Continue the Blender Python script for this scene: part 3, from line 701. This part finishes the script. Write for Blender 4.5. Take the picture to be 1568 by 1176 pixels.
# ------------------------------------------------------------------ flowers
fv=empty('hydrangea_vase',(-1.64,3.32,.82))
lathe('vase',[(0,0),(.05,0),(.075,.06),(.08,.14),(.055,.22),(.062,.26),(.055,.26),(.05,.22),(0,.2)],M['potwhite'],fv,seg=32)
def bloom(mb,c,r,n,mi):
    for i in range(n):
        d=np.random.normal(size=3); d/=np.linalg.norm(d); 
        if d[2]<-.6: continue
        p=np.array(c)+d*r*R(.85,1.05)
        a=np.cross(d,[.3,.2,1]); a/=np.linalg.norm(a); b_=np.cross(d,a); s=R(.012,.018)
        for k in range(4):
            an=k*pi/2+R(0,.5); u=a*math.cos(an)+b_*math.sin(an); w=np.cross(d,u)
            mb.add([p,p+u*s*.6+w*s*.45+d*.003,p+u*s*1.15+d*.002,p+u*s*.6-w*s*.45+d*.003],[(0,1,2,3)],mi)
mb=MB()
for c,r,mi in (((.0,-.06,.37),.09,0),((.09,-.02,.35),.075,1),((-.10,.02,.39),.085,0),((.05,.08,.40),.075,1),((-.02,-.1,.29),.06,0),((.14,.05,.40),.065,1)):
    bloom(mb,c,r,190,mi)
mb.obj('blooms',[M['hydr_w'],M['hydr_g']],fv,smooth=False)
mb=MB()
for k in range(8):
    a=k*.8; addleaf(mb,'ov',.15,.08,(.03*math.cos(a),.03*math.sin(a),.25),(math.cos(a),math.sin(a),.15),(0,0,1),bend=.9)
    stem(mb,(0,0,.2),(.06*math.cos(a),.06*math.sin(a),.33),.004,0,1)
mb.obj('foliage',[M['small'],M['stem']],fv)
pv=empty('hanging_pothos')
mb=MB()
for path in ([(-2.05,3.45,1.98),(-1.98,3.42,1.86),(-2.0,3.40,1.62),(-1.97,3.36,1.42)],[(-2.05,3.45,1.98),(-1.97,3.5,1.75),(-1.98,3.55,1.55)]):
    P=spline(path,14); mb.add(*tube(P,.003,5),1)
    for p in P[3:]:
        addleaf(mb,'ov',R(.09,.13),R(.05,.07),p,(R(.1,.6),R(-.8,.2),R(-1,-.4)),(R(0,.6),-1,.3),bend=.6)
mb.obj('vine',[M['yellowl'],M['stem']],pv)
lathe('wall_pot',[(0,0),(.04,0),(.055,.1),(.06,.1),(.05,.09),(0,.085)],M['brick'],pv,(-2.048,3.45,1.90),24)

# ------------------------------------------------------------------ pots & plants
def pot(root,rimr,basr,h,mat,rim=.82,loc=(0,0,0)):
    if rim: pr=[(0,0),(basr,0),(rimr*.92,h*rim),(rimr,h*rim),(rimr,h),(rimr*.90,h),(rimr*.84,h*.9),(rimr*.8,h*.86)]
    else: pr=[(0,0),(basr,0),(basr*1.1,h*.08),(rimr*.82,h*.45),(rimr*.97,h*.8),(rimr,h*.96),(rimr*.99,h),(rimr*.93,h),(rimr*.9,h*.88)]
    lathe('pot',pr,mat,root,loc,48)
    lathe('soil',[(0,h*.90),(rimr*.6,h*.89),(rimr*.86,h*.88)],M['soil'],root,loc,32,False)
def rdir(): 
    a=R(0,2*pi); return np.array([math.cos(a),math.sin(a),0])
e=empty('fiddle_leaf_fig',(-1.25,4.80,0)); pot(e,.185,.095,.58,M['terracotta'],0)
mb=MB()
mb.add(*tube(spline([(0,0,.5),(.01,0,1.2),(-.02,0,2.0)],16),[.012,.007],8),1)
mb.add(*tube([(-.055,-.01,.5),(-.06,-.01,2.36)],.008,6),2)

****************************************

◆ Work to do ◆
The data above must be returned in full, exactly as written.

◆ Task answer ◆
Continue the Blender Python script for this scene: part 3, from line 701. This part finishes the script. Write for Blender 4.5. Take the picture to be 1568 by 1176 pixels.
# ------------------------------------------------------------------ flowers
fv=empty('hydrangea_vase',(-1.64,3.32,.82))
lathe('vase',[(0,0),(.05,0),(.075,.06),(.08,.14),(.055,.22),(.062,.26),(.055,.26),(.05,.22),(0,.2)],M['potwhite'],fv,seg=32)
def bloom(mb,c,r,n,mi):
    for i in range(n):
        d=np.random.normal(size=3); d/=np.linalg.norm(d); 
        if d[2]<-.6: continue
        p=np.array(c)+d*r*R(.85,1.05)
        a=np.cross(d,[.3,.2,1]); a/=np.linalg.norm(a); b_=np.cross(d,a); s=R(.012,.018)
        for k in range(4):
            an=k*pi/2+R(0,.5); u=a*math.cos(an)+b_*math.sin(an); w=np.cross(d,u)
            mb.add([p,p+u*s*.6+w*s*.45+d*.003,p+u*s*1.15+d*.002,p+u*s*.6-w*s*.45+d*.003],[(0,1,2,3)],mi)
mb=MB()
for c,r,mi in (((.0,-.06,.37),.09,0),((.09,-.02,.35),.075,1),((-.10,.02,.39),.085,0),((.05,.08,.40),.075,1),((-.02,-.1,.29),.06,0),((.14,.05,.40),.065,1)):
    bloom(mb,c,r,190,mi)
mb.obj('blooms',[M['hydr_w'],M['hydr_g']],fv,smooth=False)
mb=MB()
for k in range(8):
    a=k*.8; addleaf(mb,'ov',.15,.08,(.03*math.cos(a),.03*math.sin(a),.25),(math.cos(a),math.sin(a),.15),(0,0,1),bend=.9)
    stem(mb,(0,0,.2),(.06*math.cos(a),.06*math.sin(a),.33),.004,0,1)
mb.obj('foliage',[M['small'],M['stem']],fv)
pv=empty('hanging_pothos')
mb=MB()
for path in ([(-2.05,3.45,1.98),(-1.98,3.42,1.86),(-2.0,3.40,1.62),(-1.97,3.36,1.42)],[(-2.05,3.45,1.98),(-1.97,3.5,1.75),(-1.98,3.55,1.55)]):
    P=spline(path,14); mb.add(*tube(P,.003,5),1)
    for p in P[3:]:
        addleaf(mb,'ov',R(.09,.13),R(.05,.07),p,(R(.1,.6),R(-.8,.2),R(-1,-.4)),(R(0,.6),-1,.3),bend=.6)
mb.obj('vine',[M['yellowl'],M['stem']],pv)
lathe('wall_pot',[(0,0),(.04,0),(.055,.1),(.06,.1),(.05,.09),(0,.085)],M['brick'],pv,(-2.048,3.45,1.90),24)

# ------------------------------------------------------------------ pots & plants
def pot(root,rimr,basr,h,mat,rim=.82,loc=(0,0,0)):
    if rim: pr=[(0,0),(basr,0),(rimr*.92,h*rim),(rimr,h*rim),(rimr,h),(rimr*.90,h),(rimr*.84,h*.9),(rimr*.8,h*.86)]
    else: pr=[(0,0),(basr,0),(basr*1.1,h*.08),(rimr*.82,h*.45),(rimr*.97,h*.8),(rimr,h*.96),(rimr*.99,h),(rimr*.93,h),(rimr*.9,h*.88)]
    lathe('pot',pr,mat,root,loc,48)
    lathe('soil',[(0,h*.90),(rimr*.6,h*.89),(rimr*.86,h*.88)],M['soil'],root,loc,32,False)
def rdir(): 
    a=R(0,2*pi); return np.array([math.cos(a),math.sin(a),0])
e=empty('fiddle_leaf_fig',(-1.25,4.80,0)); pot(e,.185,.095,.58,M['terracotta'],0)
mb=MB()
mb.add(*tube(spline([(0,0,.5),(.01,0,1.2),(-.02,0,2.0)],16),[.012,.007],8),1)
mb.add(*tube([(-.055,-.01,.5),(-.06,-.01,2.36)],.008,6),2)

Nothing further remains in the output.